Une enquête réalisée en mai 2020 auprès de 5000 salariés par Clara Laborie à l’IAE de Grenoble a montré que les salariés attendent de leur responsable (que ce soit en présentiel ou en télétravail, en période normale ou pendant un confinement), de la disponibilité, de la proximité, de la confiance, des échanges réguliers et de la réactivité par rapport à leurs demandes. Le principal reproche qu’ils font à leur manager concerne ses absences liées à un surinvestissement dans ses autres tâches, comme la participation à des réunions lointaines ou le « reporting » au détriment de la relation.
L’entreprise à mission Botanic, qui gère un réseau de magasins spécialisés en jardinerie, animalerie, alimentation et cosmétiques bio, donne la priorité à la construction d’une relation de qualité avec et entre les collaborateurs du groupe. La direction des ressources humaines met en place depuis une vingtaine d’années une politique dite de « management par le calme et la communication juste » qui favorise chez chaque manager l’empathie, l’écoute, le respect – plutôt que la pression par le stress – et la capacité à favoriser la responsabilité, la participation et le droit à l’erreur. Comme on peut le lire dans son rapport de mission 2023, l’entreprise, dont la raison d’être est : « ensemble, retrouvons le chemin de la nature », a récemment étendu l’importance de cette qualité relationnelle à tous ses interlocuteurs. L’une de ses quatre ambitions stratégiques est ainsi devenue : « cultiver une relation de qualité avec toutes les parties prenantes du groupe ».

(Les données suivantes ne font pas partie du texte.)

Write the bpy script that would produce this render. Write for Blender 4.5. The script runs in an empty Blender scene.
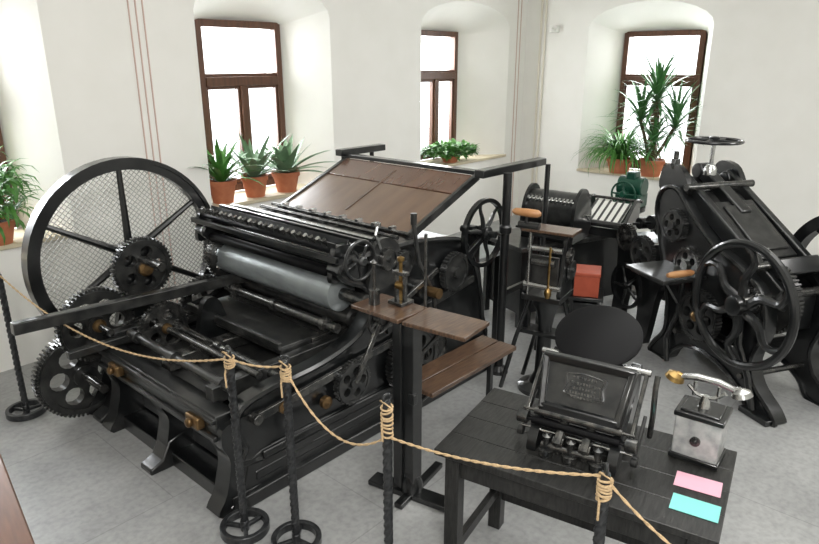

Face au choc de l’anthropocène, l’entreprise peut non seulement survivre mais se développer. Cela implique de sa part de nourrir quatre qualités d’homéostasie, c’est-à-dire la capacité à mettre son fonctionnement en phase avec les nouvelles caractéristiques de son environnement. La compétence d’anticipation devient cruciale pour tirer toutes les conséquences du fait que l’avenir sera radicalement différent du passé. La faculté à construire un point de repère stable et pertinent en utilisant une raison d’être sociétale et environnementale lui permet de diriger l’énergie de tous au service de buts communs. Savoir favoriser l’empowerment des salariés permet à l’entreprise d’assurer une bonne adaptation aux caractéristiques locales des bouleversements. Enfin le fait que le manager prenne soin de la qualité de la relation avec ses collaborateurs donne à ceux-ci l’élan nécessaire à leur engagement. Les entreprises ont contribué pendant longtemps à la destruction des équilibres planétaire et humain. Il est grand temps qu’elles participent à leur reconstruction. Les entreprises pionnières que nous avons citées ont déjà ouvert la voie.